Photo Credit: © Karenfoleyphotography | Dreamstime.com

The fickle nature that is the professional sports industry trickles down to maintenance and engineering managers who work hard to keep the palaces where the teams play pristine and up to modern standards.

While it doesn’t grab the headlines like the drafting of a Heisman Trophy quarterback or the trade for a Hall of Fame point guard, maintenance in facilities plays an important role for professional franchises.

Prospective free agents consider the facilities they will play in as a significant factor in where they sign, so it’s probably not a good thing when sewage backups happen, as one did at the Oakland Coliseum in 2014, or a leaky roof forces the delay of an NBA game.

In Milwaukee, where taxpayers are preparing to help contribute to a new $500 million arena for the NBA’s Bucks, deferred maintenance bills of up to $35 million on a less-than 30-year-old facility helped create the need to clear out the nearing-the-end-of-its-life Bradley Center for a newer, shinier, costly model or risk losing the team to another city.

It’s why city officials typically do what they can to keep the patrons happy and the teams in town. When Memphis Mayor Jim Strickland outlined a plan to City Council members to spend $15 million over five years — the going price for an NBA reserve’s contract — to spruce up the FedEx Forum, home of the NBA’s Grizzlies, and keep the tenants satisfied and the pipes, HVAC and lighting systems working properly, the funds will probably find their way to the project.

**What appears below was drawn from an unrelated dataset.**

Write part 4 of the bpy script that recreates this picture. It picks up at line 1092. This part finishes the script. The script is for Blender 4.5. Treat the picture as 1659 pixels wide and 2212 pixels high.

“We want to be in a position to pay for (preventive maintenance) so we never miss a beat at that facility,” said Brian Collins, the city’s chief financial officer, told the Commercial Appeal of Memphis. “That facility is very important to the city. We want to make sure we always have the resources in place to always meet the needs of that building. We don’t want to get behind.”

The funding initiative puts smiles on the faces of maintenance and engineering managers, who might find it easier to gain funding for such facilities than a school district or another government building because the threat of upsetting the franchise. And maybe through their efforts to stay on top of things maintenance-wise, managers can help save the taxpayers and the city hundreds of millions of dollars down the road by not requiring a new facility to be built.